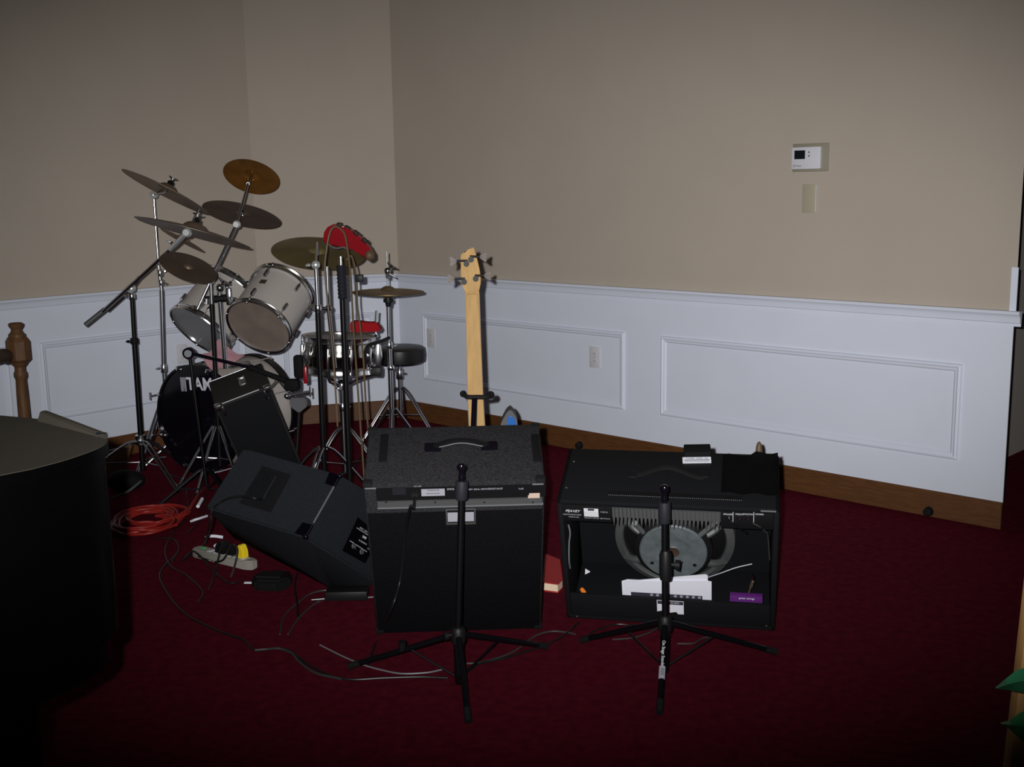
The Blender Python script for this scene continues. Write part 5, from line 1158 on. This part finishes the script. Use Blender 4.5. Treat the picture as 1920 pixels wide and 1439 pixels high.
bm = NB(); pj = plug1; tube(bm, [pj, pj+V3(0, -.05, -.02), at(770, 950, 3.16), at(762, 985, 3.27), at(757, 1030, 3.34), at(750, 1090, 3.38), at(735, 1140, 3.34), gp(715, 1182, .01), gp(700, 1220), gp(690, 1250)], .0042, 10, 6); mk('power_cord', bm, 'cable', A1)
bm = NB(); tube(bm, [mon_jack, at(478, 935, 3.75), at(455, 931, 3.78), at(430, 934, 3.80), at(410, 944, 3.82), at(398, 957, 3.78), at(392, 990, 3.82), gp(380, 1025, .02), gp(358, 1036, .008), gp(345, 1050, .006)], .0045, 10, 6); tag(mk('speaker_cable', bm, 'cable'), 'black cable arching from the handle cup of the wedge speaker', 'cable')
fcable([(640, 1098, .012), (655, 1086, .02), (675, 1070, .04), (694, 1058, .06)], .0036, 'cable', 'black cable rising along the foot of the wedge speaker to its jack plate')
fcable([(345, 905), (350, 925), (352, 950), (345, 975), (325, 1000), (310, 1030), (318, 1060), (350, 1080), (380, 1110), (372, 1130)], .0034, 'cable', 'black cable running from the bass drum past the red coil')
fcable([(300, 880), (330, 895), (360, 900), (385, 885), (392, 870)], .0034, 'cable', 'black cable on the carpet under the bass drum')
fcable([(340, 850, .02), (355, 880), (375, 905), (385, 940), (375, 975), (350, 1000)], .0032, 'cable', 'black cable between the bass drum and the wedge speaker')
fcable([(290, 1010), (325, 1012), (335, 1030), (322, 1055)], .0032, 'cable', 'short black cable right below the red coil')

# ================================================================== piano at the left edge
zl = 1.0
rim = [gp(-420, 860, zl), gp(-420, 781, zl), gp(0, 780, zl), gp(75, 787, zl), gp(140, 798, zl), gp(180, 808, zl), gp(198, 818, zl), gp(203, 827, zl), gp(196, 836, zl), gp(170, 848, zl), gp(120, 865, zl), gp(60, 881, zl), gp(0, 893, zl), gp(-200, 925, zl)]
rim = [V3(p.x, p.y, 0) for p in rim]
PN = thing('grand_piano', 'black grand piano at the left edge of the picture, its lid closed', 'piano', V3(-1.2, 2.1, 0))
sm = [Vector((p.x, p.y)) for p in smooth_path(rim[2:12], 4)]
allp = [Vector((rim[0].x-.1, rim[0].y)), Vector((rim[1].x, rim[1].y))]+sm+[Vector((rim[12].x, rim[12].y)), Vector((rim[13].x, rim[13].y))]
def scaled(P, k_, cxy=Vector((-1.3, 2.1))): return [cxy+(p-cxy)*k_ for p in P]
bm = NB(); prism(bm, [(p.x, p.y) for p in allp], .022, base=zl-.022); mk('lid', bm, 'pianob', PN)
bm = NB(); prism(bm, [(p.x, p.y) for p in scaled(allp, .998)], .0012, base=zl-.0002); mk('lid_cover', bm, 'pianotop', PN, label='grey brown top of the lid')  # thin grey brown sheet, lighter than the black lid under it
bm = NB(); prism(bm, [(p.x, p.y) for p in scaled(allp, .985)], .335, base=zl-.022-.335); mk('case', bm, 'pianob', PN)
bm = NB(); prism(bm, [(p.x, p.y) for p in scaled(allp, .95)], .06, base=zl-.022-.395); mk('soundboard_frame', bm, 'pianob', PN)
for x, y in ((-1.15, 2.15), (-.90, 1.86)):
    bm = NB(); lathe(bm, [(0, 0), (.03, 0), (.034, .03), (.028, .08), (.045, .14), (.05, .4), (.062, .56), (.062, .59), (0, .59)], Matrix.Translation((x, y, .0)), 24); lg = mk('leg', bm, 'pianob', PN)
q = at(190, 818, gp(190, 818, zl).y); bm = NB(); cyl(bm, q+V3(-.008, 0, .002), q+V3(.012, -.002, .002), .0055, n=12); cyl(bm, q+V3(-.002, -.016, -.002), q+V3(.004, -.014, -.002), .004, n=10); mk('lid_hinge', bm, 'chrome', PN)
bm = NB(); q = gp(12, 917, zl-.03); box(bm, V3(q.x-.02, q.y+.004, zl-.045), (.07, .012, .010), bev=.003); mk('brass_strip', bm, 'brassg', PN, label='small brass strip under the lid')
# folder standing against the lid edge
Yf = gp(140, 798, zl).y+.01
t = thing('music_folder', 'dark flat music folder propped along the far edge of the piano lid', 'folder', V3(at(130, 800, Yf).x, Yf, zl))
P = [gp(70, 790, zl+.001), gp(198, 823, zl+.001), at(198, 816, gp(198, 823, zl).y+.01), at(82, 772, gp(70, 790, zl).y+.01), at(75, 773, gp(70, 790, zl).y+.01)]
bm = NB(); A = [bm.verts.new(p) for p in P]; B = [bm.verts.new(p+V3(.0, .012, 0)) for p in P]; bm.faces.new(A); bm.faces.new(B[::-1])
for i in range(5): bm.faces.new((A[i], B[i], B[(i+1) % 5], A[(i+1) % 5]))
mk('cover', bm, 'pianotop', t, shade=False)
# newel post with rail behind the piano
Yn = 5.2; c_ = at(37, 690, Yn); bs = V3(at(37, 690, Yn).x, Yn, 0)
t = thing('newel_post', 'turned oak newel post with an octagonal block, behind the piano at far left', 'post', bs)
zp = lambda y: at(37, y, Yn).z
s_ = px2m(1, Yn)
def ring8(r0): return r0
Mn = Matrix.Translation(bs)
bm = NB(); lathe(bm, [(0, 0), (12*s_, 0), (12*s_, .1), (11*s_, zp(785)), (10.5*s_, zp(740)), (9.5*s_, zp(712)), (12*s_, zp(706)), (12*s_, zp(700)), (9.5*s_, zp(695)), (9.5*s_, zp(688)), (14*s_, zp(683)), (15*s_, zp(679)), (0, zp(679))], Mn, 24); mk('shaft', bm, 'newel', t)
bm = NB(); lathe(bm, [(0, zp(680)), (16*s_, zp(680)), (22*s_, zp(674)), (22*s_, zp(640)), (17*s_, zp(632)), (0, zp(632))], Mn @ Matrix.Rotation(R(10), 4, 'Z'), 8); mk('octagonal_block', bm, 'newel', t, shade=False)
bm = NB(); lathe(bm, [(0, zp(633)), (15*s_, zp(633)), (15*s_, zp(627)), (11*s_, zp(623)), (9*s_, zp(618)), (13*s_, zp(612)), (14*s_, zp(608)), (11*s_, zp(605.5)), (0, zp(604.5))], Mn, 24); mk('finial', bm, 'newel', t)
bm = NB(); a_ = at(10, 668, Yn-.1); b_ = at(-160, 690, Yn-.6)
hr = thing('handrail', 'end of a dark wooden handrail at the left border beside the newel post', 'handrail', a_)
bm = NB(); tube(bm, [at(14, 672, Yn-.02), at(4, 668, Yn-.1), at(-60, 680, Yn-.4), b_], .034, 12, 5, rs=(.030, .044)); mk('rail', bm, 'rosew', hr)
bm = NB(); cyl(bm, at(14, 675, Yn-.02), at(24, 672, Yn), .012, n=10); mk('rail_bolt', bm, 'newel', hr)
# wooden post with garland leaves, near right border
Yr = 1.75; P0 = at(1902, 1439, Yr); P1 = at(1930, 1190, Yr+.03)
fl0 = P0+(P0-P1)*((P0.z-.0)/(P1.z-P0.z)); 
t = thing('wooden_rail_post', 'slanting wooden post at the right border, wound with green leaves', 'post', V3(fl0.x, fl0.y, 0))
bm = NB(); Mq = FM(P1, (1, 0, 0), (P1-fl0)); Lq = (P1-fl0).length; box2(bm, (-.014, -.014, -Lq+.004), (.014, .014, .40), Mq, bev=.003); mk('post', bm, 'postw', t)
def leaf(pts_l, pts_r, Y, mt, label, lift=.0):
    """pointed leaf: left and right outlines from tip to base"""
    bm = NB(); n = len(pts_l); A = [bm.verts.new(at(x, y, Y-.01+.012*i)) for i, (x, y) in enumerate(pts_l)]
    Cn = []; 
    for i in range(n):
        (x0, y0), (x1, y1) = pts_l[i], pts_r[i]; Cn.append(bm.verts.new(at((x0+x1)/2, (y0+y1)/2, Y-.02+.012*i)))
    B = [bm.verts.new(at(x, y, Y+.012*i)) for i, (x, y) in enumerate(pts_r)]
    for i in range(n-1):
        bm.faces.new((A[i], A[i+1], Cn[i+1], Cn[i])); bm.faces.new((Cn[i], Cn[i+1], B[i+1], B[i]))
    bmesh.ops.remove_doubles(bm, verts=bm.verts, dist=.0005); bmesh.ops.solidify(bm, geom=bm.faces[:], thickness=.0012)
    return tag(mk('garland_leaf', bm, mt), label, 'leaf', 'artificial leaves on the rail post')
leaf([(1867, 1291), (1885, 1275), (1905, 1258), (1935, 1248), (1960, 1250)], [(1867, 1291), (1890, 1293), (1915, 1298), (1940, 1302), (1960, 1300)], 1.62, 'green', 'upper glossy green leaf reaching in from the right border')
leaf([(1876, 1357), (1893, 1352), (1910, 1338), (1935, 1328), (1960, 1335)], [(1876, 1357), (1892, 1366), (1908, 1382), (1928, 1400), (1960, 1410)], 1.60, 'greend', 'lower dark green leaf at the right border')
----
Exercise task: Without the pictures, return the listing above from its first line through the line that has "below the red coil')".

Result below:
The Blender Python script for this scene continues. Write part 5, from line 1158 on. This part finishes the script. Use Blender 4.5. Treat the picture as 1920 pixels wide and 1439 pixels high.
bm = NB(); pj = plug1; tube(bm, [pj, pj+V3(0, -.05, -.02), at(770, 950, 3.16), at(762, 985, 3.27), at(757, 1030, 3.34), at(750, 1090, 3.38), at(735, 1140, 3.34), gp(715, 1182, .01), gp(700, 1220), gp(690, 1250)], .0042, 10, 6); mk('power_cord', bm, 'cable', A1)
bm = NB(); tube(bm, [mon_jack, at(478, 935, 3.75), at(455, 931, 3.78), at(430, 934, 3.80), at(410, 944, 3.82), at(398, 957, 3.78), at(392, 990, 3.82), gp(380, 1025, .02), gp(358, 1036, .008), gp(345, 1050, .006)], .0045, 10, 6); tag(mk('speaker_cable', bm, 'cable'), 'black cable arching from the handle cup of the wedge speaker', 'cable')
fcable([(640, 1098, .012), (655, 1086, .02), (675, 1070, .04), (694, 1058, .06)], .0036, 'cable', 'black cable rising along the foot of the wedge speaker to its jack plate')
fcable([(345, 905), (350, 925), (352, 950), (345, 975), (325, 1000), (310, 1030), (318, 1060), (350, 1080), (380, 1110), (372, 1130)], .0034, 'cable', 'black cable running from the bass drum past the red coil')
fcable([(300, 880), (330, 895), (360, 900), (385, 885), (392, 870)], .0034, 'cable', 'black cable on the carpet under the bass drum')
fcable([(340, 850, .02), (355, 880), (375, 905), (385, 940), (375, 975), (350, 1000)], .0032, 'cable', 'black cable between the bass drum and the wedge speaker')
fcable([(290, 1010), (325, 1012), (335, 1030), (322, 1055)], .0032, 'cable', 'short black cable right below the red coil')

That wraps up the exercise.